Maybe it’s just me. You know, fellow Catholics have always talked about how reading about the lives of the saints inspires them in their faith. Me, nothing has ever made me consider hanging up my hat as a Christian like reading about the saints. I’m supposed to love God so much that I’m willing to be grilled alive—and wisecrack about how one side of me is cooked and it’s time to rotate the spit? Maybe this Jesus stuff isn’t for me.
Again, maybe it’s just me. Maybe it’s my tendency to think someone else’s heroism places some kind of expectation on me. But here’s the thing: those kinds of exceptional people, often, are quite humble. And they’re probably, often, quite aware that not everyone has the resolve they have or had. Many time it’s other people—more comfortable, fortunate people, for whom sacrifice is an abstraction—who hold up the exceptional as the expected.

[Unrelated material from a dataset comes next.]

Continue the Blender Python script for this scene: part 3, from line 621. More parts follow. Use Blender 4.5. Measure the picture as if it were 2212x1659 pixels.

What am I on about? I guess I’m thinking about how just like there’s not necessarily any virtue in suffering, there isn’t any necessary virtue in “making it” either. Some people do, some people don’t. The fact that someone somewhere bought a fixer-upper and fixed and uppered it (is that how you say it?) or that someone had 10 kids before 30 or that some guy stopped buying coffee and is now a billionaire—none of that says anything about the median person and the incentives and challenges they face. None of it says anything about society.